Australia blames mining for greenhouse gas rise
Australia said Wednesday carbon emissions will rise more than predicted by 2020 in the world's biggest per capita polluter, blaming its Asian-led mining boom.
Australia said Wednesday carbon emissions will rise more than predicted by 2020 in the world's biggest per capita polluter, blaming its Asian-led mining boom.
The climate change department predicted Australia's emissions will surge by as much as 24 percent by 2020 compared to 2000 levels, four percent higher than last year's projections.
"Growth to 2020 is dominated by emissions associated with the extraction and processing of energy resources driven by strong export demand," the department said in its annual emissions report.
"Fugitive emissions from coal mines and oil and gas projects, as well as direct fuel combustion emissions from LNG projects, account for almost half of the growth in Australia's total emissions from 2010 to 2020."
The report found Australia was on track to reduce emissions to 106 percent of 1990 levels by 2012, two percent lower than its target agreed under the Kyoto protocol.
But it also said total emissions would grow 1.8 percent annually over the coming decade, compared with 0.4 percent since 2000.
By 2030 the report said emissions could be 44 percent above 2000 levels, though it cautioned this was a less reliable prediction.
Australia is the world's worst per capita polluter and home to its biggest coal export port, shipping millions of tonnes of energy and steelmaking coal to Asian markets annually, as well as iron ore and other minerals.
It is also heavily dependent on coal-fired power stations for electricity, a sector the report said accounted for 36 percent of Australia's total emissions in 2010.
Direct fuel combustion and agriculture each contributed about 15 percent and transport was the third biggest, at 14 percent.
The energy sector had spurred most of the emissions growth since 1990, "driven by Australia's relatively high rates of economic growth and international demand for Australia's resources," it added.
But renewable energy incentives would see growth in electricity-related pollution slow to just six percent over the next decade, the report said.

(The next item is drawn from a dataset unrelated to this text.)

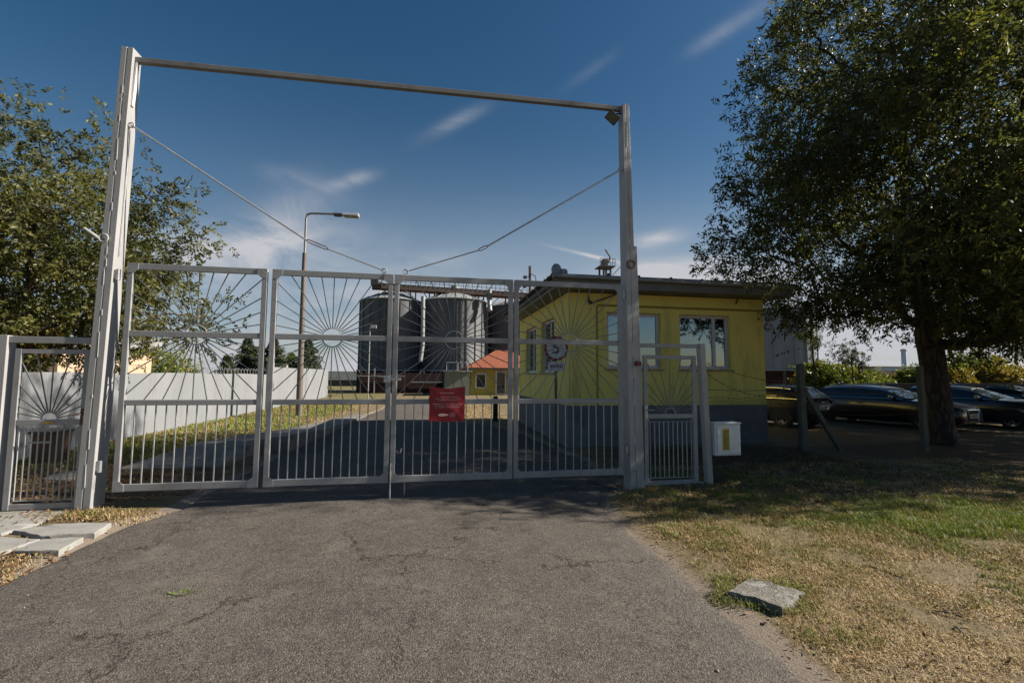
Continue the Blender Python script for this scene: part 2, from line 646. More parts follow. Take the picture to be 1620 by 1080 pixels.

Meeting its reductions targets of between five and 25 percent offered after the Copenhagen climate summit would require "strong and concerted action on multiple fronts" in Australia, the report added.
The Labor government abandoned an attempt to introduce a cap-and-trade carbon programme early last year. Prime Minister Julia Gillard supports charging for carbon emissions, but is still investigating how to price them.